■ MATERIAL:
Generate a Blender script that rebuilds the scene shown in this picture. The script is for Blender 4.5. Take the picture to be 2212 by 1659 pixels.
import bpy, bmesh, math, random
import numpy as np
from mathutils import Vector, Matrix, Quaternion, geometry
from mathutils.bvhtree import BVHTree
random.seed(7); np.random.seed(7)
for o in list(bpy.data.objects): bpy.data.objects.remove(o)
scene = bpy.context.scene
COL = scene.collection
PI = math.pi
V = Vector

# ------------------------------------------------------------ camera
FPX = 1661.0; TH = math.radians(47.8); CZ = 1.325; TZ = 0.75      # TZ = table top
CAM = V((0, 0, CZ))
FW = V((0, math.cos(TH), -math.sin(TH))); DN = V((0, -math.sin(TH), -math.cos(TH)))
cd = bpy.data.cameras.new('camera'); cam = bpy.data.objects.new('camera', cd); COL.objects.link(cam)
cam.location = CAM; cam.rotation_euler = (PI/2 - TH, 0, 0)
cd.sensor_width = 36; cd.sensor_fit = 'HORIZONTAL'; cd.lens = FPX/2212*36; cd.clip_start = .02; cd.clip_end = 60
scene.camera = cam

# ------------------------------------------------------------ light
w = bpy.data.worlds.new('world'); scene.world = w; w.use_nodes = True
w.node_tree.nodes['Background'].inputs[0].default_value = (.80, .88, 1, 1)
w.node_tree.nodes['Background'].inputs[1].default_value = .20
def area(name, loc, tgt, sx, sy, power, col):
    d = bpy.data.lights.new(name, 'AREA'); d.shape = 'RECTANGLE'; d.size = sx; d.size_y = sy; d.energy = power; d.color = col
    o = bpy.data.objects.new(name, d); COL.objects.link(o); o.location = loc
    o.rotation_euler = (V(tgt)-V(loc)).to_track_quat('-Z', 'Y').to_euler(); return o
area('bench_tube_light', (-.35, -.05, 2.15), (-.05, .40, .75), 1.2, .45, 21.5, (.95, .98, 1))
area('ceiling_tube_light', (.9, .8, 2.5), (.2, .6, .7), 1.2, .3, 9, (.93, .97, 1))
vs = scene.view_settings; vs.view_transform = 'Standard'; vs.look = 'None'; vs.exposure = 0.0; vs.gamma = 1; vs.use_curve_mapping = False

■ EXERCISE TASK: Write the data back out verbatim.

■ PROBLEM SOLUTION:
Generate a Blender script that rebuilds the scene shown in this picture. The script is for Blender 4.5. Take the picture to be 2212 by 1659 pixels.
import bpy, bmesh, math, random
import numpy as np
from mathutils import Vector, Matrix, Quaternion, geometry
from mathutils.bvhtree import BVHTree
random.seed(7); np.random.seed(7)
for o in list(bpy.data.objects): bpy.data.objects.remove(o)
scene = bpy.context.scene
COL = scene.collection
PI = math.pi
V = Vector

# ------------------------------------------------------------ camera
FPX = 1661.0; TH = math.radians(47.8); CZ = 1.325; TZ = 0.75      # TZ = table top
CAM = V((0, 0, CZ))
FW = V((0, math.cos(TH), -math.sin(TH))); DN = V((0, -math.sin(TH), -math.cos(TH)))
cd = bpy.data.cameras.new('camera'); cam = bpy.data.objects.new('camera', cd); COL.objects.link(cam)
cam.location = CAM; cam.rotation_euler = (PI/2 - TH, 0, 0)
cd.sensor_width = 36; cd.sensor_fit = 'HORIZONTAL'; cd.lens = FPX/2212*36; cd.clip_start = .02; cd.clip_end = 60
scene.camera = cam

# ------------------------------------------------------------ light
w = bpy.data.worlds.new('world'); scene.world = w; w.use_nodes = True
w.node_tree.nodes['Background'].inputs[0].default_value = (.80, .88, 1, 1)
w.node_tree.nodes['Background'].inputs[1].default_value = .20
def area(name, loc, tgt, sx, sy, power, col):
    d = bpy.data.lights.new(name, 'AREA'); d.shape = 'RECTANGLE'; d.size = sx; d.size_y = sy; d.energy = power; d.color = col
    o = bpy.data.objects.new(name, d); COL.objects.link(o); o.location = loc
    o.rotation_euler = (V(tgt)-V(loc)).to_track_quat('-Z', 'Y').to_euler(); return o
area('bench_tube_light', (-.35, -.05, 2.15), (-.05, .40, .75), 1.2, .45, 21.5, (.95, .98, 1))
area('ceiling_tube_light', (.9, .8, 2.5), (.2, .6, .7), 1.2, .3, 9, (.93, .97, 1))
vs = scene.view_settings; vs.view_transform = 'Standard'; vs.look = 'None'; vs.exposure = 0.0; vs.gamma = 1; vs.use_curve_mapping = False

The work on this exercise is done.